Six Successive Failures. Situated far off the coastal highway, Palomares was never a tourist attraction. Only a single road is paved. Entertainment consists of two bars and a movie theater that shows old films on Thursday nights, Sundays and holidays. Still, Palomares was a singularly prosperous town. As its lead and silver mines, discovered by the Phoenicians, finally petered out over the past 30 years, the miners were given severance pay in land instead of pesetas. Pride of ownership and an abundance of sweet water from deep wells coaxed from the arid land the best tomatoes in all of Almeria province. Since the bombs fell, the tomato crops have failed six successive times. Palomarenos blame radioactivity, but the failure may well be due to other causes. Drought has turned Palomares' water brackish. and the plowing three years ago apparently brought old salt deposits to the surface.

On an anniversary visit last week, TIME Correspondent John Blashill discovered that the village is becoming resigned to failure. But eyes flash when townsmen talk about the U.S. Air Force. They concede that the U.S., which promised to leave Palomares "just the way we found it," was generous with emergency payments for food, clothing and shelter. When 644 damage claims were later filed, they add, the Air Force and the Spanish government turned from Midas into pinchpenny.

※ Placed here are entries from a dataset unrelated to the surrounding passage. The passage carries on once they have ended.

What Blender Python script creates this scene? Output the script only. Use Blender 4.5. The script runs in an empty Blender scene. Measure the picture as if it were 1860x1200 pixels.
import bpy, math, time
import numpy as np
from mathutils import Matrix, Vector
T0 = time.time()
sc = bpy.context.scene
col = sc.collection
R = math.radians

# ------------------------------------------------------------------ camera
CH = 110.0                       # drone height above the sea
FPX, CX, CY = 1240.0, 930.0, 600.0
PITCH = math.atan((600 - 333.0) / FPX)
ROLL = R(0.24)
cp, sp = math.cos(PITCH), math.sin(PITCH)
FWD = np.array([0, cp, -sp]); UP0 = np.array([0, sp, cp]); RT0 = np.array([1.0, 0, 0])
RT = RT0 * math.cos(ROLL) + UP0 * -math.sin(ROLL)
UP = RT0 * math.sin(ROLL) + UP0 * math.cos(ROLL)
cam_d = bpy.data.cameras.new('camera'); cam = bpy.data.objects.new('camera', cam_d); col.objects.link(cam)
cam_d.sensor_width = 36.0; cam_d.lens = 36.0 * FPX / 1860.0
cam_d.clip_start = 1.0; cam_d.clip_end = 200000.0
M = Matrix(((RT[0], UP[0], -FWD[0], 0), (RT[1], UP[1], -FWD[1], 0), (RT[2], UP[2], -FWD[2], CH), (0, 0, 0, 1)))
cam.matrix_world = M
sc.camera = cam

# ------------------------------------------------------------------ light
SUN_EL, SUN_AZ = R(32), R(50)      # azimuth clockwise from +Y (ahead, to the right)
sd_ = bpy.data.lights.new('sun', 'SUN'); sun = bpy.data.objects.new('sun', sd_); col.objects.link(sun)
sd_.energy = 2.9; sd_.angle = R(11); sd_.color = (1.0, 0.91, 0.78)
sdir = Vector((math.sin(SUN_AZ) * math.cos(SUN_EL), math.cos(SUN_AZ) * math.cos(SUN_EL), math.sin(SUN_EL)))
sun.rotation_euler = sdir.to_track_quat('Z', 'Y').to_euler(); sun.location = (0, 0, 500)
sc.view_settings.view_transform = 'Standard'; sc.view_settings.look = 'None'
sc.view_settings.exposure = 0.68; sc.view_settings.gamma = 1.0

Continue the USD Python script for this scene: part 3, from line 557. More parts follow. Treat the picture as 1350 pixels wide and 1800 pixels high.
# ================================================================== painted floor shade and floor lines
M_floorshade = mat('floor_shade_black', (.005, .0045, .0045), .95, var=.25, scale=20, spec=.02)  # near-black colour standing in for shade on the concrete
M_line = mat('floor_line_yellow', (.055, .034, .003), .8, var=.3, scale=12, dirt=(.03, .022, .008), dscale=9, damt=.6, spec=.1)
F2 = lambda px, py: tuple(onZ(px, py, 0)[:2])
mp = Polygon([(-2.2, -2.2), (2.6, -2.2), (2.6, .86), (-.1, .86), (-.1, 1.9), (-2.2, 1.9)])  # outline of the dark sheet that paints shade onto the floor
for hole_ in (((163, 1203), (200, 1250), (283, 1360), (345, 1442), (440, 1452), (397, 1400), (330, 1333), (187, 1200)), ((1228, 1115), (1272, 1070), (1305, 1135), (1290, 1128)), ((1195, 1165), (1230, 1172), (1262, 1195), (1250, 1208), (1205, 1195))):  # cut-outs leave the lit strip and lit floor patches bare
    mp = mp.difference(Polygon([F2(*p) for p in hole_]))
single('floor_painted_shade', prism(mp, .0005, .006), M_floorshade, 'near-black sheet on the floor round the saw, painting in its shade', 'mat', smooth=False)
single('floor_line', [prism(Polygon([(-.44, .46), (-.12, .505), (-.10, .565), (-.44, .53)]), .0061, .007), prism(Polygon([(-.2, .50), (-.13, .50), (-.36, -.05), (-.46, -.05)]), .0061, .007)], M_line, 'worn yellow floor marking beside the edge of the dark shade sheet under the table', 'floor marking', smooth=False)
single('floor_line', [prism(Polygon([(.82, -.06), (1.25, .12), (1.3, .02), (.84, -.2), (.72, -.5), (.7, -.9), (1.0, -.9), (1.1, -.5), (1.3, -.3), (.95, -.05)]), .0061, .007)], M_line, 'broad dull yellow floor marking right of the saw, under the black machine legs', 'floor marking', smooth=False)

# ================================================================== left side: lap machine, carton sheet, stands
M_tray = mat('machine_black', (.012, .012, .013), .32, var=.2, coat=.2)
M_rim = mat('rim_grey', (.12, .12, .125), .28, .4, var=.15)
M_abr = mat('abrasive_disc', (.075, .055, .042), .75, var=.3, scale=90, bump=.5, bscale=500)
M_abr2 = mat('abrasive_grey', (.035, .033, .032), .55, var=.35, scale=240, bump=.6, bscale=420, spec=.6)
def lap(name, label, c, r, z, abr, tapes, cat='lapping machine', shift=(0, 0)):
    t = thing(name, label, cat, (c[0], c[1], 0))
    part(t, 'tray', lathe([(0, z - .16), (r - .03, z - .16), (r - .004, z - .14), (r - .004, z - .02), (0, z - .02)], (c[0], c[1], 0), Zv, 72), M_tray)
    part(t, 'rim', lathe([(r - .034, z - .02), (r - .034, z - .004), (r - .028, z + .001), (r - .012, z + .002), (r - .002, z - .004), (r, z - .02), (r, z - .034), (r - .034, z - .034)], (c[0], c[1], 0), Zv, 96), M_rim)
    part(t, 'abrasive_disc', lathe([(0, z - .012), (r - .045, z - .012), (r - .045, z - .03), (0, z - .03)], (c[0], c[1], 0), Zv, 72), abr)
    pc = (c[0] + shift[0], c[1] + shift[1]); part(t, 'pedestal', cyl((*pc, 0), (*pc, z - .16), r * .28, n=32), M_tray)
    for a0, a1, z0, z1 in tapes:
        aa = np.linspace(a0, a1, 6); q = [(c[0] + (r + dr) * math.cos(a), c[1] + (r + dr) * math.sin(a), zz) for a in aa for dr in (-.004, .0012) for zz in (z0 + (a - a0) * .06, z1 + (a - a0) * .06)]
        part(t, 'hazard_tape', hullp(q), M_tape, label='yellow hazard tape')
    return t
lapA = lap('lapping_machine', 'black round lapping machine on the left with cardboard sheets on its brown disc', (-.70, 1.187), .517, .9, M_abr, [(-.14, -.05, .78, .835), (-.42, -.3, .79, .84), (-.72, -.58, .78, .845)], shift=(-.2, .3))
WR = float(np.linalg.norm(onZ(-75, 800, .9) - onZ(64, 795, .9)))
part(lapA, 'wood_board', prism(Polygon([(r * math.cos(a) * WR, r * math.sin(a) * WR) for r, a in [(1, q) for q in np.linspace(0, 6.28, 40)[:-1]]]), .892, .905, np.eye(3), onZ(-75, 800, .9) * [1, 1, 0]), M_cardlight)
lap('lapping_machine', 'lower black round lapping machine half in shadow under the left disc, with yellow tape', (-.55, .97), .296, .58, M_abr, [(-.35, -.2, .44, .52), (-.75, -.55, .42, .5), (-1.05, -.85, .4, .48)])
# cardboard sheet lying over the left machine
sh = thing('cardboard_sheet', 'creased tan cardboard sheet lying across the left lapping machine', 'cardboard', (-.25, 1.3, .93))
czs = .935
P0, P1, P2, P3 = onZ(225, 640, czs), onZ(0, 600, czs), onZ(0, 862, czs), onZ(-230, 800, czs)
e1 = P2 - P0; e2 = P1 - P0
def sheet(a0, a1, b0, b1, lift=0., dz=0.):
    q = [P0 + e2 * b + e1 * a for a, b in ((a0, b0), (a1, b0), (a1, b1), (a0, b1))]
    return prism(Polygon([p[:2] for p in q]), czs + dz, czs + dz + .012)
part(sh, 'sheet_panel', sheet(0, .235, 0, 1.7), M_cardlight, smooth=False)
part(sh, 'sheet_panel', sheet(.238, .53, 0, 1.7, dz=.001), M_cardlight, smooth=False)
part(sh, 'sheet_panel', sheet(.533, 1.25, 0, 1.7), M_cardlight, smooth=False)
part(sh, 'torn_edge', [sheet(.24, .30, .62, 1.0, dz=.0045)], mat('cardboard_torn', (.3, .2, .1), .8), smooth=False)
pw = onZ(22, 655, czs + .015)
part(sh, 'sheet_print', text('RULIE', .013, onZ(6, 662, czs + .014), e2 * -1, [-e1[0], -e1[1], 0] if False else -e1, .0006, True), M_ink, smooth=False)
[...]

A Question of Honor. Some claims, to be sure, were exaggerated. The fishing captain whose sighting helped in the recovery of the bomb from the sea demanded $5,000,000; he got only medals from two grateful governments. Francisco Alarcon Cano, whose private school was shuttered for six weeks because a bomb fragment landed on his patio, sought $733 in lost tuition. He got nothing. "We may have made a mistake," says a 16th Air Force officer of the schoolmaster's case. "But the door is always open if he wants to come back." The point that escapes the Americans is that Alarcon, and others like him, will not come back. When the Air Force questioned what Alarcon considered an eminently reasonable claim, it might as well have questioned his honor.

So far the U.S. has paid out $700,000 on 528 claims that originally totaled $7,839,519; another 98 claims were rejected and seven were simply dropped. Eleven are still outstanding. "I think that's very generous, considering how these people live," says one officer. "I would even say overgenerous." Even so, the U.S. apparently feels that something more is still owed. Washington has offered to donate a $150,000 desalinization plant to the village for drinking water. With plenty of coffee, wine and cognac on hand, Palomares wants a bigger unit to provide water for irrigation. The plant in any case is yet to be built; the Spanish government, which owns a nearby beach-front inn where the drinking water is also brackish, has decided to build a large plant to serve the entire area. Meanwhile, to pacify Palomares, the government unaccountably decided to build a tennis court.

The court has no net and its lines are improperly painted, but that hardly matters. "Nobody here has ever played tennis," says Don Pepe Flores, a hint of amusement in his eyes. "We've never even seen anyone playing tennis."